On October 23, 2014, NGA established its Ebola Support Page (http://ebolaopendata.nga.opendata.arcgis.com/) using ArcGIS Online to provide public access to known outbreak locations, treatment centers, airport and seaports, and hundreds of other maps and data services. This public-facing website allowed relief agencies and other responders to the epidemic to access detailed information on the geography and infrastructure of Liberia and Guinea, and build maps that include layers of information on Ebola treatment centers, mobile phone coverage, power grids, airfields, and more.
Anticipatory Intelligence and the Future of Data Acquisition and Analysis at the NGA
While NGA has been very successful in maintaining national security using methods such as Activity Based Intelligence, the increasing complexity of its mission requires an ever refined granularity in its analytical methods. Anticipating and neutralizing an event before it can occur is the ultimate goal of any security agency and NGA is beginning to apply anticipatory intelligence in its analyses.
“Anticipatory intelligence is a methodology,” says Cardillo. “Using our Big Data collection (and making certain assumptions and hypotheses), we can analyze the past behavior of an adversary in such a way that it will allow us to make a fairly accurate predictive model of their future activities. It’s important to understand that we are not reinventing the intelligence business. We are just leveraging the current state of the technology and our connectivity to it in a new way.
“Social media will be playing an increasingly large part of our analyses. In the event of an emergency, it can provide immediate local insights and a ground truth of the current situation. However, as the nation’s definitive source of authoritative geospatial intelligence, NGA has to be very careful with our analyses and distribution of crowd sourced data. The data needs to be carefully vetted and verified, so that we can provide it to our customers with confidence. I have high expectations for its potential value, but we are being very thoughtful about how we will implement it.

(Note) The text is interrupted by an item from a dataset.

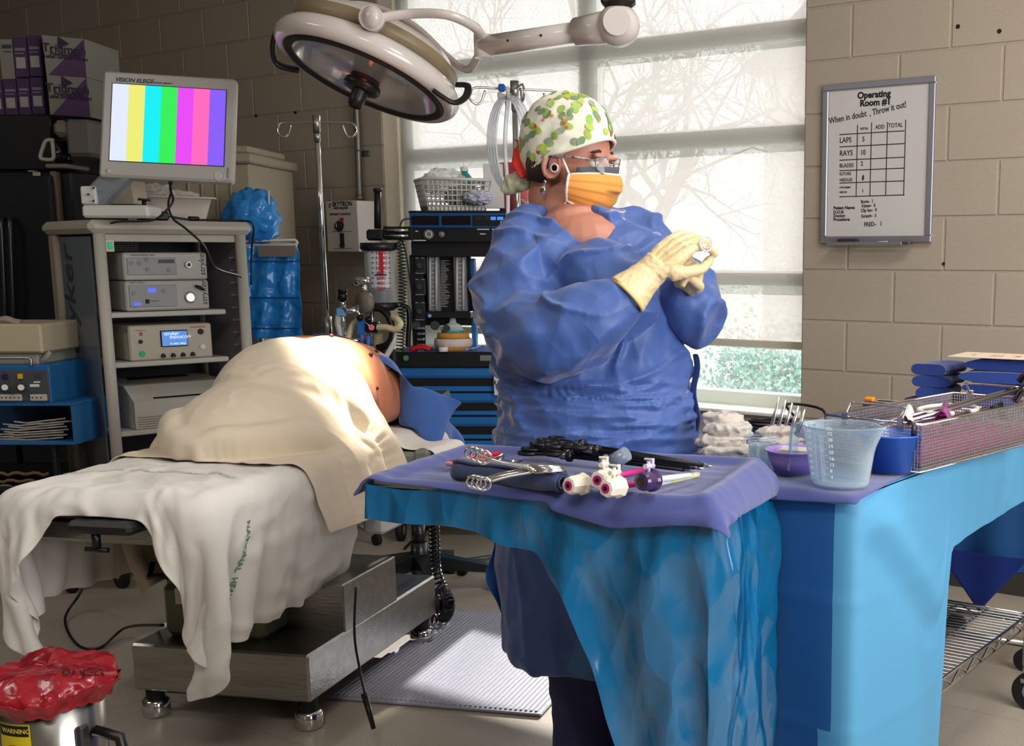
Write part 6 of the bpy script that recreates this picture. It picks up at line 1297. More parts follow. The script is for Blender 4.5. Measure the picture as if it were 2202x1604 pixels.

“For example, during the Arab Spring, we were getting inputs of all kinds,” continues Cardillo. “Some were from our traditional classified sources, but most were non-traditional, unprotected sources such as social media, local news coverage, blogs, et cetera. Information that is misinterpreted or presented in a confusing way, can result in an inaccurate or incomplete operational picture. So, we worked hard to carefully analyze, confirm, clarify, and present our findings in a coherent manner so that whether you’re a policymaker or warfighter, you could clearly understand the situation as it pertains to you and your responsibilities.
“Because of the changing conditions in the world, NGA is increasing its support of worldwide humanitarian efforts, such as the recent Ebola outbreak in Africa and the devastating earthquake in Nepal. This requires that we operate in an increasingly open environment. While we have been very successful operating in a closed environment in the past and we will continue with those initiatives, we are trying to better understand our responsibilities in this new open environment. How do we structure our data collection and management to support an open environment? What kinds of analyses are needed? We clearly understand our responsibility, but we are approaching our expanded role with careful consideration.”